Rus danışman Dugin’in 14 Temmuz günü Türkiye’ye geldiği ve 15 Temmuz akşamı, askerler köprüye doğru ilerlerken Rusya’ya doğru yola çıktığı biliniyor. Bütün haberlerde, “Darbeyi önceden haber verdi” şeklinde anılıyor. Bu doğru olabilir mi? AKP’nin grup salonunda ağırlanması ve Başbakan’ın kendisini ‘taltif’ etmesi bu iddiayı güçlendirir nitelikte. Türkiye Cumhuriyeti Cumhurbaşkanı’nın, “Darbeyi kendisinden haber aldım” dediği eniştesi bile Meclis 15 Temmuz Araştırma Komisyonu’na gitmeye cesaret edemezken Alexandr Dugin’in gidecek olması da aynı şekilde bu tezi destekliyor. Peki, bu durumda 1 gün önceden haber alınan darbe neden önlenemedi ve 250’den fazla insanımızın ölmesi neden engellenemedi?
TÜRK DEVLETİ’NİN BİLMEDİĞİNİ DUGİN NASIL BİLEBİLİR?
Bu soru başka soruları da tetikliyor: Nasıl oluyor da bir başka ülke liderinin ‘özel danışmanı’, Türkiye’deki bir darbe girişimini önceden haber alabiliyor? Türkiye Cumhuriyeti Cumhurbaşkanı’nın, Başbakan’ın, Genelkurmay Başkanı’nın, MİT’in haberinin olmadığı bu kadar önemli bir cuntadan nasıl oluyor da Rusya Devlet Başkanı’nın ‘özel temsilcisi’nin haberi oluyor? Askeriye ve istihbarat içinden birileri, Türkiye Cumhuriyeti Devleti yöneticilerine bilgi vermek yerine Rusya yetkililerine mi haber uçuruyor? Doğu Perinçek’in 15 Temmuz’dan önce, “Fethullah Gülen örgütünden boşalan yerlere Cumhuriyetçiler, halkçılar, milliyetçiler, Atatürkçüler geldi” derken kastettiği kendi kadroları bu sırada ne yapıyordu? Yok, eğer kimse içerden bilgi uçurmadıysa, Rusya dinleme ile mi bu bilgiye ulaştı?

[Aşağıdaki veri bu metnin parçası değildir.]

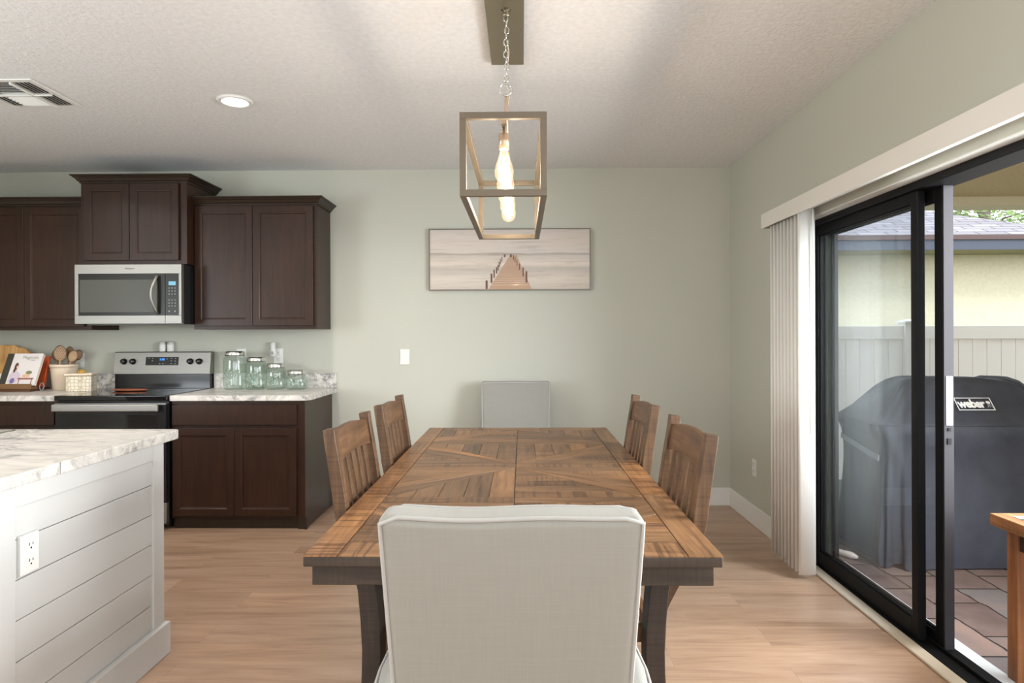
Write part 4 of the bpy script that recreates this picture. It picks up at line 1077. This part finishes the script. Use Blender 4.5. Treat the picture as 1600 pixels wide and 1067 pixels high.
# ------------------------------------------------------------------ outdoors
n = N('brick_pavers', .85, 0, .2); v = n.coord((1, 1, 1), rot=(0, 0, R(90)))
ns = n.noise(n.coord((1, 1, 1)), 7, 3); vd = n.n('ShaderNodeVectorMath', operation='ADD'); cc = n.n('ShaderNodeCombineXYZ')
n.l(n.math('MULTIPLY', n.math('SUBTRACT', ns, .5), .05), cc.inputs[1]); n.l(v, vd.inputs[0]); n.l(cc.outputs[0], vd.inputs[1])
b2 = n.n('ShaderNodeTexBrick'); n.l(vd.outputs[0], b2.inputs['Vector']); b2.inputs['Scale'].default_value = 1; b2.inputs['Brick Width'].default_value = .36; b2.inputs['Row Height'].default_value = .235; b2.inputs['Mortar Size'].default_value = .007; b2.inputs['Mortar Smooth'].default_value = .5
b2.inputs['Color1'].default_value = (0, 0, 0, 1); b2.inputs['Color2'].default_value = (1, 1, 1, 1); b2.inputs['Mortar'].default_value = (.5, .5, .5, 1)
s2 = n.n('ShaderNodeSeparateColor'); n.l(b2.outputs['Color'], s2.inputs[0])
pv = n.ramp(n.mix(.5, s2.outputs[0], n.noise(n.coord(), 4, 5, .6)), [(.2, rgb(92, 76, 72)), (.45, rgb(120, 102, 96)), (.6, rgb(104, 98, 98)), (.8, rgb(134, 112, 104))])
n.base(n.mix(b2.outputs['Fac'], pv, rgb(44, 36, 32))); n.bump(n.mix(.7, n.noise(n.coord(), 26, 5, .6), n.math('SUBTRACT', 1.0, b2.outputs['Fac'])), .6, .012); M_pav = n.m
struct('floor_patio', boxes((1.78, 6.6, -2.5, 5.4, -.12, -.045)), M_pav)
n = N('lawn', .9); n.base(n.ramp(n.noise(n.coord(), 30, 4), [(.3, rgb(84, 90, 66)), (.7, rgb(118, 126, 96))])); n.bump(n.noise(n.coord(), 90, 3), .8, .03); M_grass = n.m
struct('ground', boxes((-12, 40, -30, 60, -.3, -.1)), M_grass)
n = N('tan_stucco', .9, 0, .1); n.base(n.ramp(n.noise(n.coord(), 60, 3), [(.3, rgb(205, 184, 146)), (.7, rgb(222, 202, 164))])); n.bump(n.noise(n.coord(), 90, 4), .4, .004); M_tan = n.m
struct('ceiling_patio', boxes((1.755, 6.6, -2.5, 5.5, 2.44, 2.56)), M_tan)
struct('trim_4', boxes((1.755, 6.6, 5.28, 5.5, 2.368, 2.44)), plain('beam_paint', rgb(226, 214, 186), .8))
struct('wall_patio', boxes((6.3, 6.6, 5.1, 5.4, -.1, 2.37), (6.3, 6.6, -2.5, -2.2, -.1, 2.44)), M_tan)

# grill under its cover
gr = thing('covered_grill', 'barbecue grill under a dark grey fabric cover on the patio', 'grill', (2.66, 4.0, -.044))
GX = 2.655
def cover(bm):
    L = [(-.03, .575, .30, .10), (.06, .575, .30, .085), (.2, .57, .29, .07), (.38, .56, .28, .05), (.53, .55, .272, .035), (.6, .545, .268, .025), (.66, .555, .272, .02), (.72, .575, .278, .012), (.782, .598, .286, .0), (.80, .590, .276, .0), (.86, .525, .225, .0), (.92, .47, .178, .0), (.985, .41, .128, .0), (1.025, .365, .098, 0), (1.046, .32, .07, .0), (1.05, .2, .03, .0)]
    rings = []; per = []
    k = 132
    for zi, (z, hx, hy, f) in enumerate(L):
        rg = []
        for i in range(k):
            a = 2*math.pi*i/k; ca, sa = math.cos(a), math.sin(a); p = .22 if z < 1.03 else .4
            x = hx*math.copysign(abs(ca)**p, ca); y = hy*math.copysign(abs(sa)**p, sa)
            fold = f*(.5*math.sin(7*a+1.1)+.35*math.sin(13*a+z*3)+.25*math.sin(23*a+2))*.5
            wr = .006*math.sin(9*a+z*14)+.004*math.sin(17*a-z*22)
            zz_ = z
            if zi == 0: zz_ = -.03+.012*math.sin(5*a)+.008*math.sin(11*a)
            if zi >= 12: zz_ += .006*math.sin(3*a+1)
            rg.append(bm.verts.new((GX+x*(1+fold)+wr*ca, 3.985+y*(1+fold*1.2)+wr*sa, zz_)))
        rings.append(rg)
    for A, B in zip(rings, rings[1:]):
        for i in range(k): bm.faces.new([A[i], A[(i+1) % k], B[(i+1) % k], B[i]])
    bm.faces.new(rings[-1])
n = N('grill_cover_fabric', .62, 0, .4); g = n.noise(n.coord((2, 2, 2)), 2.4, 5, .6, .5)
n.base(n.ramp(g, [(.3, rgb(42, 44, 54)), (.7, rgb(58, 60, 70))])); n.bump(n.noise(n.coord((1.6, 1.6, 1.0)), 2.2, 3, .5, .6), .35, .04); M_cover = n.m
cv = obj('fabric_cover', cover, M_cover, gr, smooth=True)
def hem(bm):
    pts = []
    for i in range(48):
        a = 2*math.pi*i/48; ca, sa = math.cos(a), math.sin(a); pts.append((GX+.601*math.copysign(abs(ca)**.22, ca), 3.985+.289*math.copysign(abs(sa)**.22, sa), .785))
    tube(bm, pts, .003, 6, closed=True)
obj('hem_seam', hem, plain('dark_seam', rgb(48, 50, 56), .7), cv, smooth=True)
obj('webbing_strap', lambda bm: (rbox(bm, (GX-.562, 3.99, .62), (.006, .44, .035), (R(9), 0, 0))), plain('grey_webbing', rgb(120, 122, 130), .6), gr)
# logo on the sloping front of the lid
sl0 = Vector((0, 3.985-.276, .80)); sl1 = Vector((0, 3.985-.128, .985)); sa_ = math.atan2(sl1.z-sl0.z, sl1.y-sl0.y)
lc = sl0+(sl1-sl0)*.52; lc.x = 2.655
LM = Matrix.Translation(lc+Vector((0, -math.sin(sa_), math.cos(sa_)))*.009) @ Matrix.Rotation(sa_, 4, 'X')
M_logo = plain('white_logo', rgb(230, 230, 232), .5)
obj('logo_lettering', text_bm('weber', .078, LM @ Matrix.Translation((-.018, 0, 0)) @ Matrix.Scale(.82, 4, (1, 0, 0)), .002, .0025, .92), M_logo, gr)
def lframe(bm):
    w, h, t_ = .105, .043, .004
    for q in ((-w, w, h-t_, h), (-w, w, -h, -h+t_), (-w, -w+t_, -h+t_, h-t_), (w-t_, w, -h+t_, h-t_)):
        vs = box(bm, q[0], q[1], q[2], q[3], -.001, .002)
        for v_ in vs: v_.co = LM @ v_.co
    # little kettle mark after the word
    k = 12
    vs = [bm.verts.new(LM @ Vector((.082+.013*math.cos(math.pi*2*i/k), .010+.010*math.sin(math.pi*2*i/k), .002))) for i in range(k)]; bm.faces.new(vs)
    for a in (-.012, 0, .012):
        vs = [bm.verts.new(LM @ Vector(p)) for p in ((.0815+a*.3, .003, .002), (.0835+a*.3, .003, .002), (.0835+a, -.024, .002), (.0815+a, -.024, .002))]; bm.faces.new(vs)
obj('logo_frame', lframe, M_logo, gr)
def hose(bm):
    tube(bm, [(1.80, 4.32, .06), (1.82, 4.25, .02), (1.85, 4.17, -.005), (1.89, 4.08, -.02), (1.93, 3.99, -.026), (1.965, 3.92, -.026), (1.99, 3.88, -.024), (2.01, 3.85, -.024)], [.03, .028, .022, .018, .016, .02, .022, .008], 10)
tag(obj('downspout_strip', hose, plain('pale_plastic', rgb(212, 196, 186), .6), smooth=True), 'pale curved strip lying on the pavers by the foot of the covered grill', 'strip')

# patio table
pt = thing('patio_table', 'orange stained wooden table with a tiled top outside the open door', 'table', (2.1, 2.1, -.044))
def ptop(bm): box(bm, 1.81, 2.5, 1.5, 2.495, .575, .62)
obj('top_frame', ptop, mk_wood('orange_rail', [(.3, rgb(96, 60, 34)), (.5, rgb(140, 96, 60)), (.72, rgb(172, 128, 88))], .45, .5, 'Y'), pt, bevel=.004)
n = N('slate_tiles', .15, 0, .6); b3 = n.n('ShaderNodeTexBrick'); n.l(n.coord(), b3.inputs['Vector']); b3.inputs['Scale'].default_value = 1; b3.inputs['Brick Width'].default_value = .3; b3.inputs['Row Height'].default_value = .3; b3.inputs['Mortar Size'].default_value = .006; b3.offset = 0
b3.inputs['Color1'].default_value = rgb(150, 170, 172); b3.inputs['Color2'].default_value = rgb(176, 190, 190); b3.inputs['Mortar'].default_value = rgb(60, 60, 60); n.base(b3.outputs['Color'])
obj('tile_inset', boxes((1.86, 2.45, 1.55, 2.445, .61, .6215)), n.m, pt)
for x in (1.845, 2.44):
    for y in (1.56, 2.435): obj('leg', boxes((x+.005, x+.055, y-.026, y+.026, -.044, .575)), M_patiow, pt, bevel=.003)
obj('rail', boxes((1.86, 2.43, 2.41, 2.43, .5, .575), (1.86, 1.875, 1.58, 2.41, .5, .575)), M_legw, pt)

# vinyl fence
M_fence = plain('white_vinyl_fence', rgb(238, 232, 224), .5)
fe = thing('vinyl_fence', 'white vinyl privacy fence behind the covered grill', 'fence', (4.2, 6.2, -.1))
px_ = [1.84, 3.73, 5.62, 7.51]
for x in px_:
    p = obj('fence_post', boxes((x-.062, x+.062, 6.14, 6.264, -.1, 1.42)), M_fence, fe, bevel=.004)
    obj('post_cap', lambda bm: (box(bm, x-.075, x+.075, 6.125, 6.277, 1.42, 1.437), lathe(bm, [(.09, 1.437), (.0005, 1.462)], (x, 6.2, 0), 4, caps=False, rot=Matrix.Rotation(R(45), 3, 'Z'))), M_fence, p)
for a, b in zip(px_, px_[1:]):
    a += .062; b -= .062
    obj('top_rail', boxes((a, b, 6.175, 6.229, 1.265, 1.392)), M_fence, fe, bevel=.003)
    obj('bottom_rail', boxes((a, b, 6.175, 6.229, -.085, .055)), M_fence, fe, bevel=.003)
    def bd(bm):
        k = 13; w = (b-a)/k
        for i in range(k): box(bm, a+i*w+.002, a+(i+1)*w-.002, 6.19, 6.214, .055, 1.265)
        box(bm, a, b, 6.199, 6.206, .055, 1.265)
    obj('boards', bd, M_fence, fe)

# neighbour's house
n = N('cream_stucco', .9, 0, .1); n.base(n.ramp(n.noise(n.coord(), 20, 4), [(.3, rgb(214, 203, 176)), (.7, rgb(222, 212, 186))])); n.bump(n.noise(n.coord(), 60, 4), .4, .006); M_stucco = n.m
ho = thing('neighbour_house', 'cream stucco house with a grey shingle hip roof beyond the fence', 'house', (2, 13, -.1))
obj('stucco_walls', boxes((-5.4, 7.5, 9.59, 18.4, -.1, 2.495)), M_stucco, ho)
obj('soffit', boxes((-5.95, 7.97, 9.02, 18.98, 2.492, 2.512)), plain('olive_soffit', rgb(150, 140, 108), .7), ho)
obj('fascia', boxes((-6, 8.0, 8.99, 9.02, 2.49, 2.63), (7.97, 8.0, 9.02, 19, 2.49, 2.63)), plain('blue_grey_fascia', rgb(78, 82, 94), .6), ho)
obj('drip_edge', boxes((-6.02, 8.02, 8.965, 9.0, 2.63, 2.695), (8.0, 8.03, 9.0, 19, 2.63, 2.695)), plain('brown_drip', rgb(96, 76, 72), .7), ho)
n = N('asphalt_shingle', .95, 0, .1); b4 = n.n('ShaderNodeTexBrick'); n.l(n.coord((1, 1.08, 1)), b4.inputs['Vector']); b4.inputs['Scale'].default_value = 1; b4.inputs['Brick Width'].default_value = .42; b4.inputs['Row Height'].default_value = .155; b4.inputs['Mortar Size'].default_value = .012; b4.inputs['Mortar Smooth'].default_value = .3
b4.inputs['Color1'].default_value = rgb(136, 128, 128); b4.inputs['Color2'].default_value = rgb(158, 150, 150); b4.inputs['Mortar'].default_value = rgb(92, 84, 86); n.base(b4.outputs['Color'])
def roof(bm):
    z0 = 2.695; zr = z0+.42*5
    P = [(-6.02, 8.965, z0), (8.03, 8.965, z0), (8.03, 19.03, z0), (-6.02, 19.03, z0), (-1, 14, zr), (3.0, 14, zr)]
    V_ = [bm.verts.new(p) for p in P]
    for f in ((0, 1, 5, 4), (1, 2, 5), (2, 3, 4, 5), (3, 0, 4), (3, 2, 1, 0)): bm.faces.new([V_[i] for i in f])
obj('shingle_roof', roof, n.m, ho)

# trees beyond the house
n = N('leafy_green', .8); n.base(n.ramp(n.noise(n.coord((1, 1, 1)), 1.3, 3), [(.3, rgb(88, 112, 62)), (.7, rgb(158, 178, 112))])); M_leaf = n.m
M_bark = mk_wood('pine_bark', [(.3, rgb(96, 84, 74)), (.6, rgb(140, 126, 116)), (.8, rgb(166, 154, 144))], .9, .2)
def tree(x, y, h, r, seed, label, n_l=6500):
    q = random.Random(seed)
    t = thing('tree', label, 'tree', (x, y, -.1), 'trees behind the neighbour house')
    tips = []
    def tr(bm):
        tube(bm, [(x+.1*math.sin(i*.8+seed), y, -.1+h*.9*i/8) for i in range(9)], [.2-.019*i for i in range(9)], 10)
        for i in range(34):
            a = q.uniform(0, 2*math.pi); z = h*q.uniform(.28, .9); L = r*q.uniform(.5, 1)
            p0 = Vector((x, y, z)); p1 = p0+Vector((math.cos(a)*L*.5, math.sin(a)*L*.5, .1+L*.15)); p2 = p0+Vector((math.cos(a)*L, math.sin(a)*L, L*q.uniform(-.1, .4)))
            tube(bm, [p0, p1, p2], [.045, .03, .012], 5); tips.extend([p1, p2, (p1+p2)/2])
    obj('trunk', tr, M_bark, t, smooth=True)
    def lv(bm):
        for i in range(n_l):
            c = q.choice(tips)+Vector((q.gauss(0, .32), q.gauss(0, .32), q.gauss(0, .22)))
            u = Vector((q.uniform(-1, 1), q.uniform(-1, 1), q.uniform(-1, 1))).normalized(); w = u.orthogonal().normalized(); s = q.uniform(.05, .11)
            bm.faces.new([bm.verts.new(c-u*s), bm.verts.new(c+w*s*.5), bm.verts.new(c+u*s), bm.verts.new(c-w*s*.5)])
    o = obj('foliage', lv, M_leaf, t)
tree(12.9, 18, 9.5, 2.4, 3, 'pine with a bare grey trunk rising behind the neighbour roof')
tree(17.6, 21, 9, 2.6, 5, 'leafy tree behind the roof beside the bare trunked pine')
tree(10.6, 27, 8.5, 2.6, 8, 'leafy tree behind the neighbour roof next to the door stile')
tree(24.0, 33, 12, 3.2, 12, 'leafy tree furthest back at the picture edge over the roof', 7000)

Ve eğer darbeyi Dugin haber verdiyse, o zaman nerede bu ‘anti-emperyalist’, ‘tam bağımsızlık’ sloganları atan kahramanlar? Yani emperyalist olan Amerika olunca problem de Rusya olunca problem değil mi? Yok eğer Aydınlık yalan söylüyorsa, yani darbeyi Dugin haber vermediyse o zaman bu propagandayla Türkiye devleti Rusya’ya mı angaje edilmeye çalışılıyor?
Türkiye ABD ile stratejik ortaklıktan, NATO’nun en önemli ordularından biri olmaktan vazgeçip Rusya’nın uydusu olmayı hazmedebilecek mi gerçekten?